Frustration with the current model is understandable, not least in the context of the current standoff between the DUP and Sinn Féin (though it should be observed that London and Dublin had to hold SDLP and Ulster Unionist hands for long enough after the 1998 accord).

Nobody pretends to like the unionist/nationalist "designation" requirement, its "arguably sectarian or sectional undertones" plainly reflecting the worst of Northern Ireland's divided past.

The non-sectarian Alliance Party hates it, not least because it effectively excludes it. Indeed, its unattractiveness was never more plainly demonstrated than when some Alliance members reluctantly agreed to re-designate themselves as "unionist" for the purpose of re-electing David Trimble First Minister after he had lost his actual unionist majority. Not even the strictest adherent to the original model on any side would resist if some workable alternative to designation could be found.
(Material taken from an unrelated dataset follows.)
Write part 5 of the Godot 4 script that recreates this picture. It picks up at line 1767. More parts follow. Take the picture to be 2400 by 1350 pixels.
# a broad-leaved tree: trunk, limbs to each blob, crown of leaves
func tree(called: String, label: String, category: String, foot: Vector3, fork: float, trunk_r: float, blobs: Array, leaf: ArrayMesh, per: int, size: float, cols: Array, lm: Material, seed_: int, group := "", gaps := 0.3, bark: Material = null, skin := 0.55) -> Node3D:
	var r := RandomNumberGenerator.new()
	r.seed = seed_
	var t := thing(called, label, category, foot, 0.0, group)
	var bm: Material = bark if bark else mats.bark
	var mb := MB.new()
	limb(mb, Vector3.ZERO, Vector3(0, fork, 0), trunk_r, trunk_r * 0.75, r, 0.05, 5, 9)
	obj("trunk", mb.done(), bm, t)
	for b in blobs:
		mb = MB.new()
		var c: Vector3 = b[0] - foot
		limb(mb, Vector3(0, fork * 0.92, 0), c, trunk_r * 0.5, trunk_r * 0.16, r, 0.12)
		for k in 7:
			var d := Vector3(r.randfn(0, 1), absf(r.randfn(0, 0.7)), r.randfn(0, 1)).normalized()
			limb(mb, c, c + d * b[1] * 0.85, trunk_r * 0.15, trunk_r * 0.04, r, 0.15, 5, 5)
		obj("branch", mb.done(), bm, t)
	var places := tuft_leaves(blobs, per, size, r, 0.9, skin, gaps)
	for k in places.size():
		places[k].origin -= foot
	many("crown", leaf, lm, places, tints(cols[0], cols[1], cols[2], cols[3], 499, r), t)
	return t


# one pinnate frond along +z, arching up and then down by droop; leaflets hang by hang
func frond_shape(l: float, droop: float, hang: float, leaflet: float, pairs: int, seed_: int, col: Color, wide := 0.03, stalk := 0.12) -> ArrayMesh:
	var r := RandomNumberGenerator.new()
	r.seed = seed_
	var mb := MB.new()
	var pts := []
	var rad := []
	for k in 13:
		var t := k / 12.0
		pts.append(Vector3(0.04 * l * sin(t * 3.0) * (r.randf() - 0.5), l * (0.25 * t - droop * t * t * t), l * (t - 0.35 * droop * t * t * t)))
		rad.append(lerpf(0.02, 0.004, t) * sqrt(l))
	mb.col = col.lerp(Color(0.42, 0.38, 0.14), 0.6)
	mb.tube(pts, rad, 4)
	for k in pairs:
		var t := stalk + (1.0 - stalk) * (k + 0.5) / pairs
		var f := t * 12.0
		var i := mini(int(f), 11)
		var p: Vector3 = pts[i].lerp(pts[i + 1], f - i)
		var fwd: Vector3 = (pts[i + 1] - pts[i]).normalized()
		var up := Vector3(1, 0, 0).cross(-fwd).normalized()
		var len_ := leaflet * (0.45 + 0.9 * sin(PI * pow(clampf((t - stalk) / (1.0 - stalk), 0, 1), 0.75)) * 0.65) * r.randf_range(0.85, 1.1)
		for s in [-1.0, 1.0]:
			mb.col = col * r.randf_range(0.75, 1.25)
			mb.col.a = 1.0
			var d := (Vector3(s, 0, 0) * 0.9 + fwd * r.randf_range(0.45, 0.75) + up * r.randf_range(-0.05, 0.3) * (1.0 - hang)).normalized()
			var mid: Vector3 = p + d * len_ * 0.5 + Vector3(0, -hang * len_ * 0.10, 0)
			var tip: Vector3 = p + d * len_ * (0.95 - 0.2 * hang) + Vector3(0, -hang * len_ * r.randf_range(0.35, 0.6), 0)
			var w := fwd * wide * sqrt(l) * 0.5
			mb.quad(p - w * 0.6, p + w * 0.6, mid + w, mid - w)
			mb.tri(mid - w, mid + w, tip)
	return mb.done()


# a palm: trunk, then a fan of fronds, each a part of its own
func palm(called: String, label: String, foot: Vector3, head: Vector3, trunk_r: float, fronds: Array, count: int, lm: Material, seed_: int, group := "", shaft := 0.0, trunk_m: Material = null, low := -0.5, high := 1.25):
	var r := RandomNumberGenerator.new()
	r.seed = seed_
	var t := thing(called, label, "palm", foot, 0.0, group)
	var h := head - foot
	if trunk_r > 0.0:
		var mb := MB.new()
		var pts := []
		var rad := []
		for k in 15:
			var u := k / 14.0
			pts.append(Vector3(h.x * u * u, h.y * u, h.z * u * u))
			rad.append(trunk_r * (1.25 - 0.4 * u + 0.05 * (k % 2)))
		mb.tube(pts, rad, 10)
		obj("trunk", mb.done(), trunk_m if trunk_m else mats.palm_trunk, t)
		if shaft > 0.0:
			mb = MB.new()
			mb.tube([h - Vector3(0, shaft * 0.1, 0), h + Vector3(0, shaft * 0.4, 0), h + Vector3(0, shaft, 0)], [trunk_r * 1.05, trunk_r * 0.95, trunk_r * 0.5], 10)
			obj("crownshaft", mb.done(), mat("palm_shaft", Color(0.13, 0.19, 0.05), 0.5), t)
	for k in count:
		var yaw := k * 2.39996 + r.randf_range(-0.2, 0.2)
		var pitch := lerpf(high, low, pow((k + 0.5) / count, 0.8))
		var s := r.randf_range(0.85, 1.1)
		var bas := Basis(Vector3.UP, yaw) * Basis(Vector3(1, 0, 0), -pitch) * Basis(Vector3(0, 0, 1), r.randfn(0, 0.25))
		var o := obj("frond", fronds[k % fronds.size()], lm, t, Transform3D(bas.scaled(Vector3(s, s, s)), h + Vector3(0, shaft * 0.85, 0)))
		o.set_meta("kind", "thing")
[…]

As for the wider question of a gradual evolution toward a more normal, government and opposition-style of politics, other pro-agreement figures - like Lord Trimble and Conservative spokesman Owen Paterson - would relish the prospect and think it pretty much inevitable (though, Paterson would emphasise, very much over time).

Respected commentators like Robin Wilson have also long argued that, while the institutions created by the agreement may have been ideal for the business of conflict resolution, they were never actually designed to provide for good government.

Yet there is unease, not least in the ranks of the SDLP, at the suggestion that protections negotiated 10 years ago might now be traded for a Bill of Rights, augmented by the comfortable assumption that the continuing attention of London, Dublin and the media would simply not permit a return to exclusion or discrimination in any form. Mallon, moreover, would contend that to think in such terms is simply not to know the subject.

The emergent new thinking in SDLP circles appears to suggest that "parallel consent" was originally deemed necessary to protect nationalists from possible abuse by unionists, but that alternative protections might suffice in the changed politics of today. Mallon's take on 1998, however, is that the SDLP's insistence on parallel consent by majorities in both communities was about establishing the principle of equality.

Would any nationalist or republican politician really concede that their people no longer need that equality guarantee? Have DUP and other unionist politicians likewise thought through the logic of their enthusiasm for alternative "voluntary" coalition government? Maybe they comfort themselves that Northern Ireland could never be governed without the consent of the majority unionist party. Yet it should be remembered that David Trimble's agreement to parallel consent represented a massive concession by unionists who previously considered themselves entitled to rule as a simple majority. It is also worth recalling that it was a leading Sinn Féin figure who first proposed changing the rules, for the purpose of enabling a simple "pro-agreement majority" to overcome the problem presented then by Jeffrey Donaldson and other "rejectionist" unionists.

Exclusion can cut both ways. And while the time may come for an alternative to the present all-inclusive model, it surely remains a long way off.